Au travers de cet article, je souhaiterais aborder la situation de nos étudiantes et étudiants. La dernière étude de l’Observatoire de la vie étudiante portant sur les conditions de vie de ces derniers montre que plus de la moitié d’entre eux doivent concilier salariat et études. Ce chiffre s’élève à 73 % en comptant les « jobs d’été ».
En effet, le budget moyen d’un étudiant provient à 42 % de revenus professionnels, à 34 % de transferts familiaux et à 24 % des allocations et des bourses. Selon cette même étude, si l’on excluait des ressources étudiantes les revenus du travail, le nombre d’étudiants vivant sous le seuil de pauvreté passerait de 1, 5 % à 50 %.
Le salariat comme contrepartie aux études : voilà une réalité peu avouable. Certains n’ont pourtant pas hésité à dire que cette loi allait favoriser les étudiants. Or, nous le savons bien, le salariat fait souvent échouer nos jeunes dans leurs études, notamment en premier cycle. Les étudiants exerçant une activité salariée ont ainsi deux fois plus de risques d’échouer à leurs examens.
Comment en serait-il autrement lorsque l’on demande aux étudiantes et aux étudiants de dégager du temps pour distribuer des flyers pour une compagnie de téléphone ou s’improviser faiseurs de sandwichs pour de grandes chaînes de restauration rapide ?

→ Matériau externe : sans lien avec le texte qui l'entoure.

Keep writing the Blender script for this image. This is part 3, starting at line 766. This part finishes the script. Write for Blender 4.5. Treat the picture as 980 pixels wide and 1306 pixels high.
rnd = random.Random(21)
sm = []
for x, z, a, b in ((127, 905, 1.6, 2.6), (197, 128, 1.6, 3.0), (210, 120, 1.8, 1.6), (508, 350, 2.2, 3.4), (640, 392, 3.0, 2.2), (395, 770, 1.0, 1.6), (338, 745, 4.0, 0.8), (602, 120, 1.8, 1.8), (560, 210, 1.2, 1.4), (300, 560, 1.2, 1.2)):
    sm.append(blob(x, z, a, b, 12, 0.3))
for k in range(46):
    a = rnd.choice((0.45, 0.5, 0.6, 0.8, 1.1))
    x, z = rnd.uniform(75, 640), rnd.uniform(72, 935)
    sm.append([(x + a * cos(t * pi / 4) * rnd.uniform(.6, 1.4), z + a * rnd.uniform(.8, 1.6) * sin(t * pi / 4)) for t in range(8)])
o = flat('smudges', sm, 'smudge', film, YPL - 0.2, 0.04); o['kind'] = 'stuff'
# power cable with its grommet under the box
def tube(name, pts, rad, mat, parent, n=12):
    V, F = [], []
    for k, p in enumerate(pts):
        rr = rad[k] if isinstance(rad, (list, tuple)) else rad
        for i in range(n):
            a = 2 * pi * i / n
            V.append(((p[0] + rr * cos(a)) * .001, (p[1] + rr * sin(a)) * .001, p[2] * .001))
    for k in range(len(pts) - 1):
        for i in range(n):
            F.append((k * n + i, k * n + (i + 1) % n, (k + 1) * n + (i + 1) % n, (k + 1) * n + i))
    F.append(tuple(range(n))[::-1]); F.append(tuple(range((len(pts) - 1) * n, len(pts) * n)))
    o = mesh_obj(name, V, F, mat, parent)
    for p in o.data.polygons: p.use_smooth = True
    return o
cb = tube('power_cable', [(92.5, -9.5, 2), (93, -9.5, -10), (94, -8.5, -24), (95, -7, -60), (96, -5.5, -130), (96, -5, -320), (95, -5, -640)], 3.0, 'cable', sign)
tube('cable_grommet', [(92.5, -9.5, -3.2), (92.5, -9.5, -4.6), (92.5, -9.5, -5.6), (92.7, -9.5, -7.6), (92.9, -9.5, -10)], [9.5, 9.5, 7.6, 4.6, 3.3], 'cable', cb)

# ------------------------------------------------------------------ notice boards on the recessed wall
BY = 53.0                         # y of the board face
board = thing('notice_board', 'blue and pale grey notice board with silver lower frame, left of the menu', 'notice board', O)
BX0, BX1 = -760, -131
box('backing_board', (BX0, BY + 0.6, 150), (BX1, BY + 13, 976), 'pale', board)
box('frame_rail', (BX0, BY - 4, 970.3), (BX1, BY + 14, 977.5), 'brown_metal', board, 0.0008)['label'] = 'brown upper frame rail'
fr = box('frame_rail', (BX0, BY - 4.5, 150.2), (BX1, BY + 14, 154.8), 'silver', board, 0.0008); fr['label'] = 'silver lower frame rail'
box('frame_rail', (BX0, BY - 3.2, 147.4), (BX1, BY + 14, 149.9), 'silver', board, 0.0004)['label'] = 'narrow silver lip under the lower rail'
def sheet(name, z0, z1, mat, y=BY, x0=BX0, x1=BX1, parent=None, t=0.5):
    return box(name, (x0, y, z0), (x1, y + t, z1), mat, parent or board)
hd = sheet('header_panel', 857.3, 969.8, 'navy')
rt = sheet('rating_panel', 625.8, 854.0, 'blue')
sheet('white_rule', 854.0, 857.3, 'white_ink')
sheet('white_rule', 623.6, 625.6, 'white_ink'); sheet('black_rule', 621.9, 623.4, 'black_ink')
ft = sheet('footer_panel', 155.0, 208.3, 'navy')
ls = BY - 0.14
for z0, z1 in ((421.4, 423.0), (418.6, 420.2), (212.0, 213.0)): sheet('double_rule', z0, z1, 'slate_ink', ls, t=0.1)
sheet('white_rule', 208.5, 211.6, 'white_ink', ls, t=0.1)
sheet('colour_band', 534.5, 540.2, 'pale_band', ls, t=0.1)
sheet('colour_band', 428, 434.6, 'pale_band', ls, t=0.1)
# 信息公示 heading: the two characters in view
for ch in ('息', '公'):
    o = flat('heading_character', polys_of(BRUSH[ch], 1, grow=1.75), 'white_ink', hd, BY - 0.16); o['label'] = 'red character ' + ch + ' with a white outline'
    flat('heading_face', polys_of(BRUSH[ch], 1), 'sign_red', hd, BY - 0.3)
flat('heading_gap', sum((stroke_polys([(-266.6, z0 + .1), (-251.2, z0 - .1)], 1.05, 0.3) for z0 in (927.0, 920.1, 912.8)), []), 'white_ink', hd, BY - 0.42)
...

Horaires contraignants, calendrier surchargé, stress au travail et dans les amphithéâtres… Le quotidien d’un étudiant salarié n’est pas un long fleuve tranquille, sans compter les absences répétées en cours pour cause de prise de service ou les négociations avec son employeur pour avoir le droit de quitter le travail plus tôt afin de plancher sur ses examens.
Certaines voix s’élèveront pour dédramatiser la situation : « Le temps passé à gagner sa vie, c’est simplement du temps de loisirs en moins, ça ne peut pas faire de mal ! » disent les uns, « en dessous de quinze heures par semaine, c’est supportable !», soutiennent les autres. J’ai également entendu certains, ici même, dire qu’ils en avaient fait autant étant jeunes et qu’ils s’en étaient bien sortis !
Pourtant, vous le savez, le temps qui n’est pas passé en cours, c’est du temps passé à travailler chez soi ou à la bibliothèque pour approfondir les cours ; le temps qui n’est pas passé à approfondir les cours, c’est du temps passé à les réviser ; le temps qui n’est pas passé à réviser, c’est du temps de repos ou de loisir nécessaire pour pouvoir recommencer le lendemain.
Il faut tordre le cou à cette idée saugrenue selon laquelle les étudiants auraient du temps à revendre, puisqu’ils ne sont en cours que vingt-cinq à trente heures par semaine. C’est la faiblesse du taux d’encadrement à l’université française, l’un des plus bas de tous les pays de l’OCDE, qui a poussé les équipes pédagogiques à faire du travail personnel une composante essentielle de la formation.
Pour en être convaincu, il suffit de tourner son regard du côté des filières qui n’ont pas été totalement délaissées par la collectivité. Les classes préparatoires, les BTS et les IUT sont autant de formations chronophages, inconciliables avec toute activité salariée. Or ce sont autant de cursus dont les portes se ferment d’office pour les étudiants obligés de concilier salariat et études, sans parler des concours et autres filières sélectives.
Les exigences n’y sont en général pas plus fortes. Le taux d’encadrement, en revanche, y est plus important et permet un meilleur suivi des étudiants. Il ne faut donc pas confondre le temps libre laissé aux étudiants avec le manque drastique de personnel enseignant et d’encadrement à l’université.
Alors que les étudiants salariés sont les premières victimes des contrats précaires, ils seront la main-d’œuvre prédestinée des patrons du dimanche. Il est grand temps que le Gouvernement tienne ses engagements en faveur de la jeunesse, en accordant un statut social aux étudiants de notre pays et en garantissant leur réussite grâce à l’instauration d’une allocation d’autonomie pour tous les jeunes, afin d’éviter la reproduction des inégalités sociales.